Um monstrengo miserável  

 

Confesso que preferia pegar o bonde andando. Como disse Michel Foucauld em sua aula inaugural de 1970, no Colégio de França, mutatis mutandis, preferia que alguém começasse a desenvolver por mim o tema deste artigo.

 

Bastava um empurrãozinho, um leve toque, e eu pegava do assunto mais adiante, livre do enfado de reproduzir, ainda que esquematicamente, o patético confronto entre Dilma Rousseff e Lina Vieira.

 

Na casa do sem jeito, já que aqui estamos, o melhor a fazer é contar logo o que se passou:

 

Lina Vieira, do alto escalão da Receita Federal, declarou:

 

─ Dilma Rousseff me convidou a comparecer ao seu gabinete. Compareci.
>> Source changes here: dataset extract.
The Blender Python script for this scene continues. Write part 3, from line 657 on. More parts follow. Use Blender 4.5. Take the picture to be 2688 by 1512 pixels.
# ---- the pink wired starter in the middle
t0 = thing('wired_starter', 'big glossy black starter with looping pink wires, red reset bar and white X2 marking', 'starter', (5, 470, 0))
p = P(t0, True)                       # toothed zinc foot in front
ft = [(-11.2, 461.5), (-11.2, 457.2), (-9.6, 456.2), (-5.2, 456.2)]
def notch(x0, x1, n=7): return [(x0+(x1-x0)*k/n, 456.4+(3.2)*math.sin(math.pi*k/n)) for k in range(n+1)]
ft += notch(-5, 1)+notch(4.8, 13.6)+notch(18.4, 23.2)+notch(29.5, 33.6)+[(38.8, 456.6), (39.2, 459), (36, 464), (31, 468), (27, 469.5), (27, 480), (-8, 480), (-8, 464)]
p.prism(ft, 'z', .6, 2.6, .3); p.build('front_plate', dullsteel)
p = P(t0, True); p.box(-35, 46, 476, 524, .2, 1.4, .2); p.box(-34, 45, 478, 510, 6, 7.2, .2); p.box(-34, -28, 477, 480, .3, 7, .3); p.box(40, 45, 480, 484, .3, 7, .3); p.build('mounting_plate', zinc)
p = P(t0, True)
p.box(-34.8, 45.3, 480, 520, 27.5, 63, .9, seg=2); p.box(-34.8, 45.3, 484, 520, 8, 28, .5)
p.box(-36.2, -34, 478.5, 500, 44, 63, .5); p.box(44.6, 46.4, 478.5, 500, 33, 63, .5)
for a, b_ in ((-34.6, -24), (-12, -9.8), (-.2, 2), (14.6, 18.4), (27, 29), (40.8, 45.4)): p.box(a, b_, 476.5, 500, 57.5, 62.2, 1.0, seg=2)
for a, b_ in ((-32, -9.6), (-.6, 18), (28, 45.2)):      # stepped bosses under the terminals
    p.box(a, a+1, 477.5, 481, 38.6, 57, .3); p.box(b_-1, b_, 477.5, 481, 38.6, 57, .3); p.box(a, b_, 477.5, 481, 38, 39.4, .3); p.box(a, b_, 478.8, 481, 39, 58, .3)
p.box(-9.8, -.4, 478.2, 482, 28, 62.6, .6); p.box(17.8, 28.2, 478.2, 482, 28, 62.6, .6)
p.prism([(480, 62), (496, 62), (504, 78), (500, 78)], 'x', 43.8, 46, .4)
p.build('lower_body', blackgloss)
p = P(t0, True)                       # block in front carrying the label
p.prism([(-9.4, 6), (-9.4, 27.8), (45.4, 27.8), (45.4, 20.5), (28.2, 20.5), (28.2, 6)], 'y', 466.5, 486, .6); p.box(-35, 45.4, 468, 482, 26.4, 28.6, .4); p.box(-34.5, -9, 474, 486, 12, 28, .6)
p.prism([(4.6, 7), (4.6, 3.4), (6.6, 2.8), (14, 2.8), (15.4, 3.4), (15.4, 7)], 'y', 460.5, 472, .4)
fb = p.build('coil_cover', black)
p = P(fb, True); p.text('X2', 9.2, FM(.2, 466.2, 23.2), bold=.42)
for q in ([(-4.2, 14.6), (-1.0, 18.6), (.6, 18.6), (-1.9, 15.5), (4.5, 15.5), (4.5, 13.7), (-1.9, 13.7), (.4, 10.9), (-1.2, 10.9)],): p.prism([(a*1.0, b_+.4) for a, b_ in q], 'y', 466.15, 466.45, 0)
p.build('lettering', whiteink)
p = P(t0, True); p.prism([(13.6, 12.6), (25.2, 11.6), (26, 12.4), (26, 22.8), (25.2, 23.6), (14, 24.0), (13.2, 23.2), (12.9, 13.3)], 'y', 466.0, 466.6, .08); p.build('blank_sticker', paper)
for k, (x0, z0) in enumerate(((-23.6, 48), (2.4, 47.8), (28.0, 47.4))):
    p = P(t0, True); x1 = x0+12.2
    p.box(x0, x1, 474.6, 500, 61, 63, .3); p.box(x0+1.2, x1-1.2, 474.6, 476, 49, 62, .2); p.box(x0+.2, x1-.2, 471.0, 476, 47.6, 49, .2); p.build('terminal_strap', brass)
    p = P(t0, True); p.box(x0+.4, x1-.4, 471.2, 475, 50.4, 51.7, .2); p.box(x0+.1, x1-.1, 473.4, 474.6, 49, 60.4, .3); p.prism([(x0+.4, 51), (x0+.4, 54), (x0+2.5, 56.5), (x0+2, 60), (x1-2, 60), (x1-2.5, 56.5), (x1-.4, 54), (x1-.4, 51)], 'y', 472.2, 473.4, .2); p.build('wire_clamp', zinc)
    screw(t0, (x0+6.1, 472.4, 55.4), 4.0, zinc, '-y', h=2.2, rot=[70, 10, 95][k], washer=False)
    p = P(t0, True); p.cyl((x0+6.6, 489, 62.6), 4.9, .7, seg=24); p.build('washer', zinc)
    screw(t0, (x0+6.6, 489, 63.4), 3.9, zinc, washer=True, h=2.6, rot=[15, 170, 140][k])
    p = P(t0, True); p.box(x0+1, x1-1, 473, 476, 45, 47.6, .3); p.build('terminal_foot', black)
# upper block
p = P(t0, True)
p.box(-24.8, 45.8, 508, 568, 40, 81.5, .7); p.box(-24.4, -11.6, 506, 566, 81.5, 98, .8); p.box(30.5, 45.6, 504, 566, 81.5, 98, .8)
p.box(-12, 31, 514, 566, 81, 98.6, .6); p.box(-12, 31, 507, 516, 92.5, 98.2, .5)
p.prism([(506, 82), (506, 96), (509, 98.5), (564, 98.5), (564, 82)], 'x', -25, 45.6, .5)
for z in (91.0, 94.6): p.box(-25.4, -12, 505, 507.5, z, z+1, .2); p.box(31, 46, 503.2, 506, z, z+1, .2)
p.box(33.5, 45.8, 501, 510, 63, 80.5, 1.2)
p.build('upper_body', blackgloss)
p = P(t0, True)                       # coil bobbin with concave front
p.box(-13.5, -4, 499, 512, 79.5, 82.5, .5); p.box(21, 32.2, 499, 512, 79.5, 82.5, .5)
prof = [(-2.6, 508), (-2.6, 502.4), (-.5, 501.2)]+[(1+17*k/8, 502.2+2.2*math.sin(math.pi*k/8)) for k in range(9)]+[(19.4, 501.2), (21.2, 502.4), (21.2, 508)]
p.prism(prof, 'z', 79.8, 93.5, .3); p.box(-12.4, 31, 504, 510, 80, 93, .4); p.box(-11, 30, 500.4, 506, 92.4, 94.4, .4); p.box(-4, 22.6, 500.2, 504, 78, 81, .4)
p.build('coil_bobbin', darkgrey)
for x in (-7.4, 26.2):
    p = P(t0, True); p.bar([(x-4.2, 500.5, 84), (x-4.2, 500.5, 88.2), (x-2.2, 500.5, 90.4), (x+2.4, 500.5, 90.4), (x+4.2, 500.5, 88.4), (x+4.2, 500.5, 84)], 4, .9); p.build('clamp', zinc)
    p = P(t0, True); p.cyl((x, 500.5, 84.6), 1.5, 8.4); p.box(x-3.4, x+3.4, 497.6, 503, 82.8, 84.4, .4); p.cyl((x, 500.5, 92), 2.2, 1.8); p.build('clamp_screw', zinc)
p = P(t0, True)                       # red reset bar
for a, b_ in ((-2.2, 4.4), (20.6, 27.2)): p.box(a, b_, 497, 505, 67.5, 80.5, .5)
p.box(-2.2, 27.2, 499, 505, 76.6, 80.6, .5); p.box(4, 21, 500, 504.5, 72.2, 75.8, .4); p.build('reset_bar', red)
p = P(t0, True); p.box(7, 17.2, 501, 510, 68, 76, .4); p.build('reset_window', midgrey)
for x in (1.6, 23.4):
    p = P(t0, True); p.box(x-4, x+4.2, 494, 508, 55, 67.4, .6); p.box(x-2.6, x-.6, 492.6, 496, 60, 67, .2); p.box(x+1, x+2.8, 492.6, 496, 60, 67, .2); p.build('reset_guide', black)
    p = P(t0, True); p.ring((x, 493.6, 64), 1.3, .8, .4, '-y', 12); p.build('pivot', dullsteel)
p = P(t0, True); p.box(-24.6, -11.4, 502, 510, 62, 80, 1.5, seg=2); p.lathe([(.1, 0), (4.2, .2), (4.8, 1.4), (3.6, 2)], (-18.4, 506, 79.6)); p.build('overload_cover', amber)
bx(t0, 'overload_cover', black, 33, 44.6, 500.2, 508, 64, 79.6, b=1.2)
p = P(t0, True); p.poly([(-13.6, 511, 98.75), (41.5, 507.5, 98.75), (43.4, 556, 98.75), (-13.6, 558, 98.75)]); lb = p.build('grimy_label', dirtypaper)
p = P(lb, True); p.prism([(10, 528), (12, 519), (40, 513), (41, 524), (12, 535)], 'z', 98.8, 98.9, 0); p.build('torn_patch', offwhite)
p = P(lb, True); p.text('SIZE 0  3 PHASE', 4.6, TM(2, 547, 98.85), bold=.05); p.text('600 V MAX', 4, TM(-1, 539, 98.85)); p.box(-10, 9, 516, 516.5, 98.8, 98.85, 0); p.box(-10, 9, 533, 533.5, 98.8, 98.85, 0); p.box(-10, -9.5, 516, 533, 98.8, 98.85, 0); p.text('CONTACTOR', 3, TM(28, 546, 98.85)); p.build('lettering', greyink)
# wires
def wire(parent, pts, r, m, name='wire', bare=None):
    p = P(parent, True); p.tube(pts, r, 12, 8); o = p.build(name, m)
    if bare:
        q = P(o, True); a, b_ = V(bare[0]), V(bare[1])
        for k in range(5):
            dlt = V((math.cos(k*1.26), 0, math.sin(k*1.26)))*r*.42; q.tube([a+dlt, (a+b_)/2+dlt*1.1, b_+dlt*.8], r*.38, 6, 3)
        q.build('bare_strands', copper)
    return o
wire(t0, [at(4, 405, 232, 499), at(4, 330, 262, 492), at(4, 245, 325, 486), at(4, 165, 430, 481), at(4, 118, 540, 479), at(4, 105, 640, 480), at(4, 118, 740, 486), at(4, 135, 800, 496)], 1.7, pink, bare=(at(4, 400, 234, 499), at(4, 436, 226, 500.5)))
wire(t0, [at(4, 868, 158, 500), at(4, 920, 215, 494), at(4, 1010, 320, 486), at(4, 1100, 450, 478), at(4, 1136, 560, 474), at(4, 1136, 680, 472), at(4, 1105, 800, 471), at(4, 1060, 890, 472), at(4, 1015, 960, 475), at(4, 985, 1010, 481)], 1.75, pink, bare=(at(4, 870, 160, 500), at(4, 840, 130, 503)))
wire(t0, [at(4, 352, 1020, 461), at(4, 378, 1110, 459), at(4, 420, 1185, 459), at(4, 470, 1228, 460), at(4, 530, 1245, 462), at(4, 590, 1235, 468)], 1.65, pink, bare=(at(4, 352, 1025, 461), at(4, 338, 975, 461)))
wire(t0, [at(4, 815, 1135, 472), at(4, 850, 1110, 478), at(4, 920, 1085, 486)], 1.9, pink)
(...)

Durante a entrevista, ela  pediu-me que fossem agilizadas as investigações contra o filho de José Sarney.

 

Dilma Rousseff, atual Ministra de Estado e candidata do Governo à Presidência da República, negou tudo.

 

O quiproquó certamente não teria repercutido tanto quanto ainda hoje repercute, não fossem os germes da dúvida que a declaração de Lina Vieira e a negação de Dilma Rousseff inocularam  nas veias da Nação.

 

Dúvida torta, teratológica, corrosiva,  nascida na insinuação de torpes ingerências, e agravada no registro de que José Sarney, atual Presidente do Senado, controla poderosos contingentes eleitorais, comprometidos com a candidatura de  Dilma Rousseff.

 

Mais forte e mais pungente que a dúvida, no entanto, é a náusea que dela deriva, quando a consciência considera  a investidura de Dilma Rousseff nas elevadas funções de Ministra de Estado. E que, em tais circunstâncias, suas obrigações não se circunscrevem ao misteres transitórios do Governo, mas exigem a guarda e a observância rigorosas dos princípios perenes, subsumidos no ordenamento ético estatal.

 

Nesse contexto de subidos ideais, não há espaço para probidades controversas. Ao contágio da dúvida, a dignidade não sobrevive. Nem a do cargo, nem a do Estado.

 

Mas alguém há de haver nesses palácios que chame a si a defesa da estima nacional, e delibere afastar Dilma Rousseff, enquanto durarem as investigações, que se impõem.

 

Se não acontecer assim, estaremos, viola no saco, retornando aos tempos de Luís XIV  L'état, c'est moi  – quando Governo e Estado confundiam-se numa única alucinação.